Where was the pivot to a different, less-intense approach when it was needed for the players still standing? One study in February found that hamstring injuries made up 58 per cent of Tottenham's muscle-related injuries, compared to 41 per cent across the whole Premier League — you can believe entirely in bad luck, and we can rightly identify that Levy left them thin, but you should also query if different modes of thinking were needed from the manager.

Tottenham have had a long injury list this season, with star centre back Micky van de Ven one of many first-team stars to have been unavailable for extended periods of the campaign

Since becoming Spurs boss, Postecoglou has won just 47 per cent of his 93 games in charge

That the poor form has continued since the walking wounded returned sits as a parallel path to the same conclusion. Along with several others, they feed into an escalating certainty about when the relationship with Postecoglou will end. Again, there will be a sadness attached to that. Especially if it follows a win in Bilbao on May 21.

That would be a suitable way of football thanking Postecoglou for the fun of the past two seasons. A victory for dreamers. And who doesn't like a dreamer?

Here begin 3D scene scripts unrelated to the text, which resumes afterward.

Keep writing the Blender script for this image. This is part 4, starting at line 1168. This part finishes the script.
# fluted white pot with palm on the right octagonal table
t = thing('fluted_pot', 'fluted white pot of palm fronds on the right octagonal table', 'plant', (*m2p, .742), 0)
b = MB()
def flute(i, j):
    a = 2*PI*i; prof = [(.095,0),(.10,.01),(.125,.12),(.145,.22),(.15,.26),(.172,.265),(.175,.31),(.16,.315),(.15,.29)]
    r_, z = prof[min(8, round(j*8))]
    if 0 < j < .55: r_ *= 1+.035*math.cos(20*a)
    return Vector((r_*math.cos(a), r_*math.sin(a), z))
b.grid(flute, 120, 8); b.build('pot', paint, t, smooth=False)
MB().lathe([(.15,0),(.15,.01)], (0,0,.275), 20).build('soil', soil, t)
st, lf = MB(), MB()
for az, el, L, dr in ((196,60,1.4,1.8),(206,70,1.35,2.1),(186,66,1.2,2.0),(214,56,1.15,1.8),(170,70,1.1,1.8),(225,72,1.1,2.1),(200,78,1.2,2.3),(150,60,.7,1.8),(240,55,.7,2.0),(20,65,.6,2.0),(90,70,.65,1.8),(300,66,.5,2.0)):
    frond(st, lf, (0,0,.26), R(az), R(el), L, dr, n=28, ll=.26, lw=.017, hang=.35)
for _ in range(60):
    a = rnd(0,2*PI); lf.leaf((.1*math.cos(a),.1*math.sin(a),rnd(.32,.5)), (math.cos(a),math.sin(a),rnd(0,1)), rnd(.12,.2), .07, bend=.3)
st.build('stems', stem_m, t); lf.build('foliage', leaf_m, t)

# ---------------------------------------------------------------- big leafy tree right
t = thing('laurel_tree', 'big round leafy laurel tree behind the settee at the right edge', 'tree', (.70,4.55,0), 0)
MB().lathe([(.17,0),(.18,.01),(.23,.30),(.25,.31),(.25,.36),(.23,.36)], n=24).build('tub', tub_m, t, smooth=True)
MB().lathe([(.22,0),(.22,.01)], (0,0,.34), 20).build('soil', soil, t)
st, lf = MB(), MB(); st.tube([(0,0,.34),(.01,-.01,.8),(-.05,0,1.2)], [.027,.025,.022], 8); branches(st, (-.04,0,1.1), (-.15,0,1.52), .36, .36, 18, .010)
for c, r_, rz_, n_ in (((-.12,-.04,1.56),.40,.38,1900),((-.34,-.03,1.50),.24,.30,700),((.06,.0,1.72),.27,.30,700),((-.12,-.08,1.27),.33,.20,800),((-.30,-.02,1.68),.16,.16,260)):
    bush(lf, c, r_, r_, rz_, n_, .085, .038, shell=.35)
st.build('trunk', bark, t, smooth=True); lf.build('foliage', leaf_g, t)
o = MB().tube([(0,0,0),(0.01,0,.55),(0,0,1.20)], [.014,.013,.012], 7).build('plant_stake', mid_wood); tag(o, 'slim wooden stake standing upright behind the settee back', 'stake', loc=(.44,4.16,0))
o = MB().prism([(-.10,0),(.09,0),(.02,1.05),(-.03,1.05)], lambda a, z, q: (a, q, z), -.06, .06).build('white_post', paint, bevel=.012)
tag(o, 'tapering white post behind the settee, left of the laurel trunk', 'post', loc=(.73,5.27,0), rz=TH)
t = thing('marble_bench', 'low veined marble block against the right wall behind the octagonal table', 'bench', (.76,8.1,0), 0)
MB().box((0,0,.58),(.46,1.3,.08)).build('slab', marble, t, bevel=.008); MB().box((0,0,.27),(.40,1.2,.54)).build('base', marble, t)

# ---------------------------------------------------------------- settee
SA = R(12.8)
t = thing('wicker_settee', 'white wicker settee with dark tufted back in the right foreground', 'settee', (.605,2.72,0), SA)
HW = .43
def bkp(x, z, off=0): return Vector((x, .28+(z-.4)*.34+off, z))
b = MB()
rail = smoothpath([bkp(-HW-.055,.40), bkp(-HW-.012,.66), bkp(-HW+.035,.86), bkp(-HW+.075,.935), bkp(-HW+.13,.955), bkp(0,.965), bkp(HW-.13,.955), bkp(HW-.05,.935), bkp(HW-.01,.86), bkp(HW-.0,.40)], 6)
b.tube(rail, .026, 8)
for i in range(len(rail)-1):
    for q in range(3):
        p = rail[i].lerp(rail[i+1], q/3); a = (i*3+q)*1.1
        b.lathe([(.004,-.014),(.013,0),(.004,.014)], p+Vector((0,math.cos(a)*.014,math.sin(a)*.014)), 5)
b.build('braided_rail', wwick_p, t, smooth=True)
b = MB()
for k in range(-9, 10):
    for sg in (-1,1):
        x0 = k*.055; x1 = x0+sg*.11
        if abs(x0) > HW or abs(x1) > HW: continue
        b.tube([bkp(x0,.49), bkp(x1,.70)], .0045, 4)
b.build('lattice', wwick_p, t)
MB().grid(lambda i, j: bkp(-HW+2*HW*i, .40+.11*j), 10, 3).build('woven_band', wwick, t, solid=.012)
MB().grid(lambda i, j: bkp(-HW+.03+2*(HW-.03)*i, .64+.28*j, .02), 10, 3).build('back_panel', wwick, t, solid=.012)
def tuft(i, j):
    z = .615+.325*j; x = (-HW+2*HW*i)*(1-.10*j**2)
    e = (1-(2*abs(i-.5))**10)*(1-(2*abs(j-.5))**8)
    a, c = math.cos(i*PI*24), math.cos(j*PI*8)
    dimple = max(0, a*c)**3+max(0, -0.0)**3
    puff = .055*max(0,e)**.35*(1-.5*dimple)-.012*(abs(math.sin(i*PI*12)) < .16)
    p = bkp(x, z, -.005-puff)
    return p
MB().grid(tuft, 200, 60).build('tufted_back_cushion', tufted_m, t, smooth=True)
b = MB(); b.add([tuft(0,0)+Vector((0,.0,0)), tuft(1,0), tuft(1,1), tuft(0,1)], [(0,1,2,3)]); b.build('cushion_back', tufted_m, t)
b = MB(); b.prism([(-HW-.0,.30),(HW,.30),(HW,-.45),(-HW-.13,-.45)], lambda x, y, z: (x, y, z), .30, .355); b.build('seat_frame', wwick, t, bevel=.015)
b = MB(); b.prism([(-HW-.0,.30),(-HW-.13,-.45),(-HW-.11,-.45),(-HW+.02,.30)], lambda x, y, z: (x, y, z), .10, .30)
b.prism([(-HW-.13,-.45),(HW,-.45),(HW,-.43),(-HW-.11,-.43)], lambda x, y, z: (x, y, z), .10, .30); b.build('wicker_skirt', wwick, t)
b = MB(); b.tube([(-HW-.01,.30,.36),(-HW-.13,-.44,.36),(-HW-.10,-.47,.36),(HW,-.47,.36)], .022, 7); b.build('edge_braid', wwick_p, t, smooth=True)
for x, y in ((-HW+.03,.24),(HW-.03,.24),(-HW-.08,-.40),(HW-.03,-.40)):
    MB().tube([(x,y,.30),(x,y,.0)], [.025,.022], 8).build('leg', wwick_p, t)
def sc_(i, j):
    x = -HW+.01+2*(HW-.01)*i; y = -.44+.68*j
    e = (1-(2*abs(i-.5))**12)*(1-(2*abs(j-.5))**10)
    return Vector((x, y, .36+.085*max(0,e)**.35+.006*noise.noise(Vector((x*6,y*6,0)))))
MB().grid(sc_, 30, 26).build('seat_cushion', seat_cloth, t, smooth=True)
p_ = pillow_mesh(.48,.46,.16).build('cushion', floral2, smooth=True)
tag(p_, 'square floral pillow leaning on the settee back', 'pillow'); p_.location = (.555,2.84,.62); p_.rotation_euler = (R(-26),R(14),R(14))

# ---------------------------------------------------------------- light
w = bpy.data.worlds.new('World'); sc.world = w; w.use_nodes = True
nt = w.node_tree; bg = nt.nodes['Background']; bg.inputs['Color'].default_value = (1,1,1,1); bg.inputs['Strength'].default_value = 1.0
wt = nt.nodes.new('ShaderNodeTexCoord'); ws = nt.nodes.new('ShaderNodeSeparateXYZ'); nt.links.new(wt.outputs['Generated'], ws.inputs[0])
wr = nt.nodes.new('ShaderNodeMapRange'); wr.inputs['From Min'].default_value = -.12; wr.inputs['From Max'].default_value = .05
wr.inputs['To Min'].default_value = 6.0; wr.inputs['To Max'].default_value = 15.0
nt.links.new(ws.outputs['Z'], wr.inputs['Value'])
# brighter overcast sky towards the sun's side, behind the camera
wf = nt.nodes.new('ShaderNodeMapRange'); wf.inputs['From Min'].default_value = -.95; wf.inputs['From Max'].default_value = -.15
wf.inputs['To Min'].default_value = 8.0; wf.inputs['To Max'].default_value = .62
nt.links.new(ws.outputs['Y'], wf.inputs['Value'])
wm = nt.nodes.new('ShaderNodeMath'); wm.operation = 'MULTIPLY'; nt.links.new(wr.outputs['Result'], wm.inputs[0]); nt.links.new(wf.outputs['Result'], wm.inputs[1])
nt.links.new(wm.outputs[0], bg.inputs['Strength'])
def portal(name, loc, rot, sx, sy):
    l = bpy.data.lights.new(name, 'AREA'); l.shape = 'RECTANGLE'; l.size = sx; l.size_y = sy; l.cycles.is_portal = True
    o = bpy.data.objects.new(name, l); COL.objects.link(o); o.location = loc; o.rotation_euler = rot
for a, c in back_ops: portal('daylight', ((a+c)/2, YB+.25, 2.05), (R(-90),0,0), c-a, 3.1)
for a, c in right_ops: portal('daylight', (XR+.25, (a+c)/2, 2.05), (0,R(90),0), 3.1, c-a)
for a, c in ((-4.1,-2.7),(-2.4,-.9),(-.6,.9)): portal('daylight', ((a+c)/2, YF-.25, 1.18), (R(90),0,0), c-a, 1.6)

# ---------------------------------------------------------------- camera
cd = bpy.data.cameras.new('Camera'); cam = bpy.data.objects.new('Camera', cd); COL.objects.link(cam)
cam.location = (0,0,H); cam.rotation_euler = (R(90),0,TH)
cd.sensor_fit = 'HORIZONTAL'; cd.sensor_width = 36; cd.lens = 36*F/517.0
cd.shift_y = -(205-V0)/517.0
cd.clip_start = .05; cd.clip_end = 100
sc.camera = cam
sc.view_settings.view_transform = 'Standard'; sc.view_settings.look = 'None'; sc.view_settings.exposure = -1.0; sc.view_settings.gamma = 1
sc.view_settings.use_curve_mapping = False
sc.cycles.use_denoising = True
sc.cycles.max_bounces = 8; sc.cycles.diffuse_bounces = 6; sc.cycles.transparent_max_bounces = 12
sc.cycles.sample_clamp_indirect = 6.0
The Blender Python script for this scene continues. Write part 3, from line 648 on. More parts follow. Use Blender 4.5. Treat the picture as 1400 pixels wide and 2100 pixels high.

But there's an obvious problem with dreams, just as there is with decisions made in the emotion of a ticker-tape shower.

United learned that with Ten Hag in 2024 and Tottenham with Ramos in 2008. Lest we forget, Ramos followed winning the League Cup by recording the club's worst start to a Premier League season — Levy didn't see the warnings and Ramos didn't see the end of October.

The sense is that he won't make the same mistake twice. Regrettably, and quite possibly to the detriment of the Premier League, it feels unavoidable, like those set-piece goals from season one of the Postecoglou show.

That aspect actually got a little better. They learned something. But here they are, trending towards their lowest points haul for a 38-game season.

Punctuating that with a trophy would be fabulous — they talk to the soul of football and Postecoglou is a man of soul. But Levy is a numbers man and they favour different conversations.